Return every record below exactly as written, omitting any pictures.

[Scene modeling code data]
^^^^

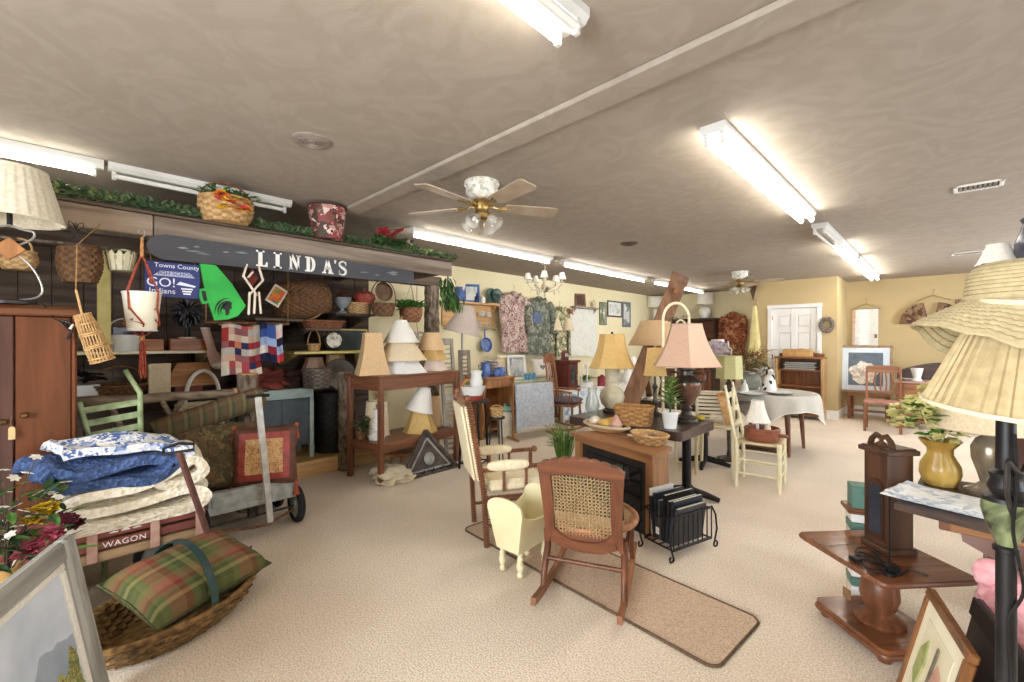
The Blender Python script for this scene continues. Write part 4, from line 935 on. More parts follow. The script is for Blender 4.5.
# ---- log bench
LBX = -4.15; z_r = wx(150, 398, LBX).z; ya, yb = wx(74, 398, LBX).y-.1, wx(247, 398, LBX).y
t = T('log_bench', 'rustic log bench with a long bark rail and branch braces behind the wagons', 'bench', (LBX, (ya+yb)/2, 0)); L2 = (yb-ya)/2
def logm(mb, a, b, r0, r1, sd=0, n=10, bend=.02):
    a, b = V(a), V(b); pts = []; rr = []
    for k in range(n+1):
        q = k/n; p = a.lerp(b, q)+V((noise.noise((sd, q*3, 0)), noise.noise((sd, 5, q*3)), noise.noise((9, sd, q*3))))*bend; pts.append(p); rr.append((r0+(r1-r0)*q)*(1+.08*noise.noise((q*9, sd, 2))))
    return mb.tube(pts, rr, 10)
part(logm(MB(), (0, -L2, z_r), (0, L2-.06, z_r-.005), .037, .033, 1), 'back_rail', LOG, t)
part(logm(MB(), (0.02, L2, .0), (0.02, L2, 1.125), .082, .078, 2, 16, .008), 'post', BARK, t); part(MB().lathe([(0, 1.122), (.076, 1.122), (.076, 1.132), (0, 1.132)], 24, tr(.02, L2, 0)), 'cut_top', CUT, t)
part(logm(MB(), (0, -L2+.05, 0), (0, -L2+.05, z_r-.03), .05, .045, 3), 'post', LOG, t)
part(MB().tube([(0, L2-.10, z_r), (0.0, L2-.065, z_r)], [.034, .034], 12), 'rail_tenon', CUT, t)
for i, (y0_, y1_, zb) in enumerate(((.2, .0, .5), (-.05, .12, .5), (-.1, -.3, .5), (.48, .36, .5), (.28, .42, .48))): part(logm(MB(), (.02, y0_, zb), (.0, y1_, z_r-.02), .02, .018, 7+i, 8, .03), 'branch_brace', LOG, t)
for i, x in enumerate((-.30, -.19, -.08)): part(logm(MB(), (x, -L2, .43), (x, L2-.08, .43), .05, .05, 20+i), 'seat_log', LOG, t)
for y in (-L2+.1, L2-.2): part(logm(MB(), (-.25, y, 0), (-.25, y, .4), .04, .04, 30), 'leg', LOG, t)
rb = T('ribbon', 'pink checked ribbon tied round the bark post of the log bench', 'ribbon', (LBX+.02, (ya+yb)/2+L2, .925))
RIB = mt('pink check ribbon', '#d8a09a', kind='plaid', scale=40, cols=[(0, '#d89a92'), (0, '#e8d0c4'), (0, '#a8605a')], rough=.8)
part(MB().lathe([(.087, 0), (.09, .004), (.09, .034), (.087, .038)], 28, caps=False, closed=True), 'band', RIB, rb)
for s_ in (-1, 1):
    part(MB().sheet(lambda u_, v_: (.094+.03*sin(u_*pi), s_*.07*sin(u_*pi*.98)+.0, .02+.03*(v_-.5)+.02*cos(u_*6.28)), 14, 3, .002), 'bow_loop', RIB, rb)
    part(MB().sheet(lambda u_, v_: (.095+.01*sin(u_*5), s_*(.01+.06*u_)+.018*(v_-.5), .01-.12*u_), 10, 2, .002), 'bow_tail', RIB, rb)
# ---- green ladder-back chair beside the wardrobe
GX = -3.52; SAGE = mt('worn sage green paint', '#a9b88c', '#7d8c62', 'noise', 14, .55)
t = T('ladder_chair', 'worn green ladder-back chair leaning between the wardrobe and log bench', 'chair', (GX, wx(112, 420, GX).y, 0)); o_ = t.location
def gp(px, py, dx=0): return V(wx(px, py, GX))-o_+V((dx, 0, 0))
a0, a1 = gp(79, 402), gp(92, 448); b0, b1 = gp(140, 393), gp(141, 448)
ex = lambda p, q, z: p+(q-p)*((z-p.z)/(q.z-p.z))
fa = ex(a0, a1, .43); fb = ex(b0, b1, .43)
part(MB().tube([V((.03, fa.y-.02, 0)), V((.0, fa.y, .43)), a1, a0], .014, 10), 'rear_post', SAGE, t); part(MB().tube([V((.03, fb.y, 0)), V((.0, fb.y, .43)), b1, b0, gp(128, 372, -.15)], .014, 10), 'rear_post', SAGE, t)
for (l, r_) in (((81, 411), (139, 402)), ((85, 424), (140, 414)), ((89, 436), (140, 426)), ((92, 447), (140, 438))): part(MB().bar(gp(*l), gp(*r_), .038, .012, .003, (1, 0, 0)), 'slat', SAGE, t)
part(MB().lo(-.38, .0, fa.y-.02, fb.y+.02, .415, .435, .006), 'seat', SAGE, t)
for y in (fa.y, fb.y): part(MB().tube([(-.36, y, 0), (-.36, y, .415)], .014, 10), 'front_leg', SAGE, t)
for x in (-.36,): part(MB().tube([(x, fa.y, .2), (x, fb.y, .2)], .008, 8), 'rung', SAGE, t)
# ---- items on the lower stall shelf
LSX = -4.95; LSZ = .93
t = T('birdhouse', 'tan wooden trapezoid roof box above the log rail', 'birdhouse', (LSX, wx(190, 370, LSX).y, wx(190, 383, LSX).z))
part(MB().prism([(-.20, 0), (.18, 0), (.12, .19), (-.11, .19)], -.1, .1, SM), 'roof_box', wood('pale cedar', '#c08a58', '#a06c3e', 'y', .6), t); part(MB().lo(-.11, .11, -.21, .19, -.02, 0, .004), 'bottom_board', PINEX, t)
z_ = t.location.z-.02-LSZ
t = T('red_box', 'dull red box under the tan trapezoid roof box', 'box', (LSX, wx(188, 386, LSX).y, LSZ)); part(MB().lo(-.1, .1, -.11, .09, 0, z_, .004), 'body', mt('dull red card', '#9a5a56', '#7e4442', 'noise', 12, .8), t); part(MB().lo(-.102, .102, -.112, .092, z_-.03, z_-.026, .001), 'lid_seam', WAL, t)
t = T('cream_box', 'plain cream box standing left of the trapezoid roof box', 'box', (-4.7, wx(162, 388, -4.7).y, wx(162, 402, -4.7).z-.06)); part(MB().lo(-.04, .04, -.075, .075, 0, .27, .004), 'body', SH_C, t); part(MB().lo(-.042, .042, -.077, .077, .23, .275, .003), 'lid', SH_C, t)
t.location.z = LSZ; t.location.x = -4.86
basket('hoop_basket', 'tan basket with a tall hoop handle behind the green chair', (-4.95, wx(110, 395, -4.95).y+.06, LSZ), .19, .16, .10, WICD, 90, .17, k=20, rows=6)
t = T('flower_pot', 'small white box of black silk flowers beside the wardrobe top', 'flower pot', (-4.9, wx(88, 390, -4.9).y, LSZ)); part(MB().lo(-.06, .06, -.07, .07, 0, .12, .006), 'box', CERW, t); mb = MB()
for k in range(8): flower_mb(mb, (.08*cos(k*2.4), .08*sin(k*2.4), .16+.03*(k % 3)), .06, 5, seed=k+70)
part(mb, 'flowers', BLACK, t)
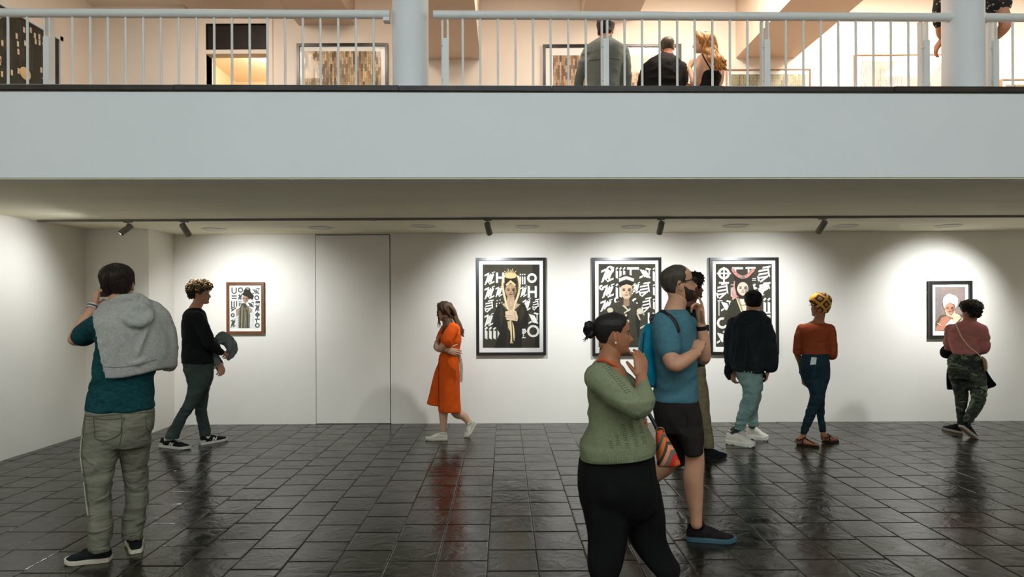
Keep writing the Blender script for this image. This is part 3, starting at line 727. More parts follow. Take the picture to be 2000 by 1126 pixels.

^^^^

Final answer
The Blender Python script for this scene continues. Write part 4, from line 935 on. More parts follow. The script is for Blender 4.5.
# ---- log bench
LBX = -4.15; z_r = wx(150, 398, LBX).z; ya, yb = wx(74, 398, LBX).y-.1, wx(247, 398, LBX).y
t = T('log_bench', 'rustic log bench with a long bark rail and branch braces behind the wagons', 'bench', (LBX, (ya+yb)/2, 0)); L2 = (yb-ya)/2
def logm(mb, a, b, r0, r1, sd=0, n=10, bend=.02):
    a, b = V(a), V(b); pts = []; rr = []
    for k in range(n+1):
        q = k/n; p = a.lerp(b, q)+V((noise.noise((sd, q*3, 0)), noise.noise((sd, 5, q*3)), noise.noise((9, sd, q*3))))*bend; pts.append(p); rr.append((r0+(r1-r0)*q)*(1+.08*noise.noise((q*9, sd, 2))))
    return mb.tube(pts, rr, 10)
part(logm(MB(), (0, -L2, z_r), (0, L2-.06, z_r-.005), .037, .033, 1), 'back_rail', LOG, t)
part(logm(MB(), (0.02, L2, .0), (0.02, L2, 1.125), .082, .078, 2, 16, .008), 'post', BARK, t); part(MB().lathe([(0, 1.122), (.076, 1.122), (.076, 1.132), (0, 1.132)], 24, tr(.02, L2, 0)), 'cut_top', CUT, t)
part(logm(MB(), (0, -L2+.05, 0), (0, -L2+.05, z_r-.03), .05, .045, 3), 'post', LOG, t)
part(MB().tube([(0, L2-.10, z_r), (0.0, L2-.065, z_r)], [.034, .034], 12), 'rail_tenon', CUT, t)
for i, (y0_, y1_, zb) in enumerate(((.2, .0, .5), (-.05, .12, .5), (-.1, -.3, .5), (.48, .36, .5), (.28, .42, .48))): part(logm(MB(), (.02, y0_, zb), (.0, y1_, z_r-.02), .02, .018, 7+i, 8, .03), 'branch_brace', LOG, t)
for i, x in enumerate((-.30, -.19, -.08)): part(logm(MB(), (x, -L2, .43), (x, L2-.08, .43), .05, .05, 20+i), 'seat_log', LOG, t)
for y in (-L2+.1, L2-.2): part(logm(MB(), (-.25, y, 0), (-.25, y, .4), .04, .04, 30), 'leg', LOG, t)
rb = T('ribbon', 'pink checked ribbon tied round the bark post of the log bench', 'ribbon', (LBX+.02, (ya+yb)/2+L2, .925))
RIB = mt('pink check ribbon', '#d8a09a', kind='plaid', scale=40, cols=[(0, '#d89a92'), (0, '#e8d0c4'), (0, '#a8605a')], rough=.8)
part(MB().lathe([(.087, 0), (.09, .004), (.09, .034), (.087, .038)], 28, caps=False, closed=True), 'band', RIB, rb)
for s_ in (-1, 1):
    part(MB().sheet(lambda u_, v_: (.094+.03*sin(u_*pi), s_*.07*sin(u_*pi*.98)+.0, .02+.03*(v_-.5)+.02*cos(u_*6.28)), 14, 3, .002), 'bow_loop', RIB, rb)
    part(MB().sheet(lambda u_, v_: (.095+.01*sin(u_*5), s_*(.01+.06*u_)+.018*(v_-.5), .01-.12*u_), 10, 2, .002), 'bow_tail', RIB, rb)
# ---- green ladder-back chair beside the wardrobe
GX = -3.52; SAGE = mt('worn sage green paint', '#a9b88c', '#7d8c62', 'noise', 14, .55)
t = T('ladder_chair', 'worn green ladder-back chair leaning between the wardrobe and log bench', 'chair', (GX, wx(112, 420, GX).y, 0)); o_ = t.location
def gp(px, py, dx=0): return V(wx(px, py, GX))-o_+V((dx, 0, 0))
a0, a1 = gp(79, 402), gp(92, 448); b0, b1 = gp(140, 393), gp(141, 448)
ex = lambda p, q, z: p+(q-p)*((z-p.z)/(q.z-p.z))
fa = ex(a0, a1, .43); fb = ex(b0, b1, .43)
part(MB().tube([V((.03, fa.y-.02, 0)), V((.0, fa.y, .43)), a1, a0], .014, 10), 'rear_post', SAGE, t); part(MB().tube([V((.03, fb.y, 0)), V((.0, fb.y, .43)), b1, b0, gp(128, 372, -.15)], .014, 10), 'rear_post', SAGE, t)
for (l, r_) in (((81, 411), (139, 402)), ((85, 424), (140, 414)), ((89, 436), (140, 426)), ((92, 447), (140, 438))): part(MB().bar(gp(*l), gp(*r_), .038, .012, .003, (1, 0, 0)), 'slat', SAGE, t)
part(MB().lo(-.38, .0, fa.y-.02, fb.y+.02, .415, .435, .006), 'seat', SAGE, t)
for y in (fa.y, fb.y): part(MB().tube([(-.36, y, 0), (-.36, y, .415)], .014, 10), 'front_leg', SAGE, t)
for x in (-.36,): part(MB().tube([(x, fa.y, .2), (x, fb.y, .2)], .008, 8), 'rung', SAGE, t)
# ---- items on the lower stall shelf
LSX = -4.95; LSZ = .93
t = T('birdhouse', 'tan wooden trapezoid roof box above the log rail', 'birdhouse', (LSX, wx(190, 370, LSX).y, wx(190, 383, LSX).z))
part(MB().prism([(-.20, 0), (.18, 0), (.12, .19), (-.11, .19)], -.1, .1, SM), 'roof_box', wood('pale cedar', '#c08a58', '#a06c3e', 'y', .6), t); part(MB().lo(-.11, .11, -.21, .19, -.02, 0, .004), 'bottom_board', PINEX, t)
z_ = t.location.z-.02-LSZ
t = T('red_box', 'dull red box under the tan trapezoid roof box', 'box', (LSX, wx(188, 386, LSX).y, LSZ)); part(MB().lo(-.1, .1, -.11, .09, 0, z_, .004), 'body', mt('dull red card', '#9a5a56', '#7e4442', 'noise', 12, .8), t); part(MB().lo(-.102, .102, -.112, .092, z_-.03, z_-.026, .001), 'lid_seam', WAL, t)
t = T('cream_box', 'plain cream box standing left of the trapezoid roof box', 'box', (-4.7, wx(162, 388, -4.7).y, wx(162, 402, -4.7).z-.06)); part(MB().lo(-.04, .04, -.075, .075, 0, .27, .004), 'body', SH_C, t); part(MB().lo(-.042, .042, -.077, .077, .23, .275, .003), 'lid', SH_C, t)
t.location.z = LSZ; t.location.x = -4.86
basket('hoop_basket', 'tan basket with a tall hoop handle behind the green chair', (-4.95, wx(110, 395, -4.95).y+.06, LSZ), .19, .16, .10, WICD, 90, .17, k=20, rows=6)
t = T('flower_pot', 'small white box of black silk flowers beside the wardrobe top', 'flower pot', (-4.9, wx(88, 390, -4.9).y, LSZ)); part(MB().lo(-.06, .06, -.07, .07, 0, .12, .006), 'box', CERW, t); mb = MB()
for k in range(8): flower_mb(mb, (.08*cos(k*2.4), .08*sin(k*2.4), .16+.03*(k % 3)), .06, 5, seed=k+70)
part(mb, 'flowers', BLACK, t)
Keep writing the Blender script for this image. This is part 3, starting at line 727. More parts follow. Take the picture to be 2000 by 1126 pixels.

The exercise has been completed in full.